My Mull Over

My first post on medium. Mmmmnh, so I’m a writer, future tense. I always have been, and a composer, and a logophile poet. All this in future possible tense. I write books, tons of books on my mind but I can’t seem to put them down on paper. Okay, so I want to write. I want to put those stuff down. I want to pen down those thoughts that almost blast my mind but sometimes I just get so, blank. 
So this is my first on medium. It’s almost two months since a friend, whom I’ve never seen (actually most of them I never see) introduced medium to me. Since then not a day has gone by without the thought of posting something, anything, haunting me. I get notifications of people I follow, daily digests and trending posts in my inbox and I fume with jealousy. Why haven’t I posted anything yet. Why cant I just sit down and type and post like everybody else? And I check my emails every day , its like an addiction, a bad habit that I just cant get rid of . (I seriously need rehab). Every addiction has rehab they say right? 
Anyways, back to the subject at hand. This has given me sleepless nights, I mean it. You know those nights you stay awake on the reading table going through anything and everythimg from blogs to online books and all hoping to get a clue on anything to write on,anything. And to try to learn on how to write something that has that writers touch and flow and by all means not plagiarize but wapi
And speaking of plagiarism , I can’t deny that thought gas quite lingered on my mind on several occasions. There are several reasons I loathe plagiarism beside the fact that it makes one not authentic. There was once I plagiarie someones work on linkedin and a friend (whom I had never seen) made me hate myself for it. See i had had several legit posts on LinkedIn and this friend of mine had either liked, commented or inboxed me about the post to congradulate and encourage me on the same. I swear they were legit. But there’s once I wanted to sound on a different level so I copied and pasted some other persons work and posted. Of course I received a few likes but from this friend of mine. Twelve hours, twenty four one and a half days past without me hearing from him about my new post. It was until I deleated the post that he to talked to me! Imagine the magnitude of my guilt! i swore im not going to lose a worthy friend just because of stupid plagiarism. Heck no!im better than that…but the temptation’s too strong. Speaking of, im currentluy reading Othello by shakesspear and despite the fact that I cant get my eyes off it, its plagiarized work from the famous itallian novella writer Giraldi Clinthio (1560s ). Shakespear transformed it into a masterpiece of his own and look at him, the greatest playwrite of all times and Othello is his greatest tragedy playwrite! Then im like, why not me? 

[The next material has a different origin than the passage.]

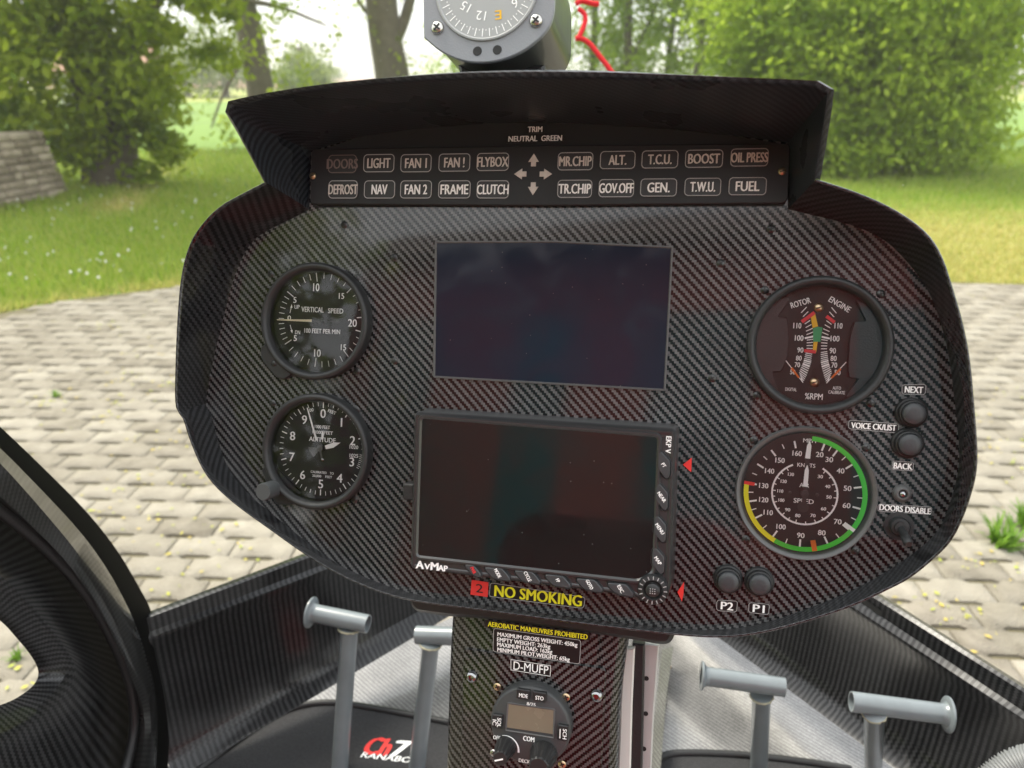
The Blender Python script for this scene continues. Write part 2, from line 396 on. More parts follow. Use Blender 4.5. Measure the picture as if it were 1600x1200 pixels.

But that is not my greatest fear.my greatest worry is can I maintan flow, can I keep my reader on toes and expectant? First of all can I even get an audience and get them to like my work and look forward to some more the next day? And do I even sound original? Don’t get me started, I love Othello and always look forward to some more the next page. Either way The temptations too strong and the price too high. The temptation of becoming a plagiarist and reposting y’all works and placing my signature on them, LOL! Again if there’s anything I know not how to handle, it would be guilt. The temptation of daring to put my thoughts down on paper and be original. Wait, remid me what I’ve got to risk again please? And thus my plight begineth.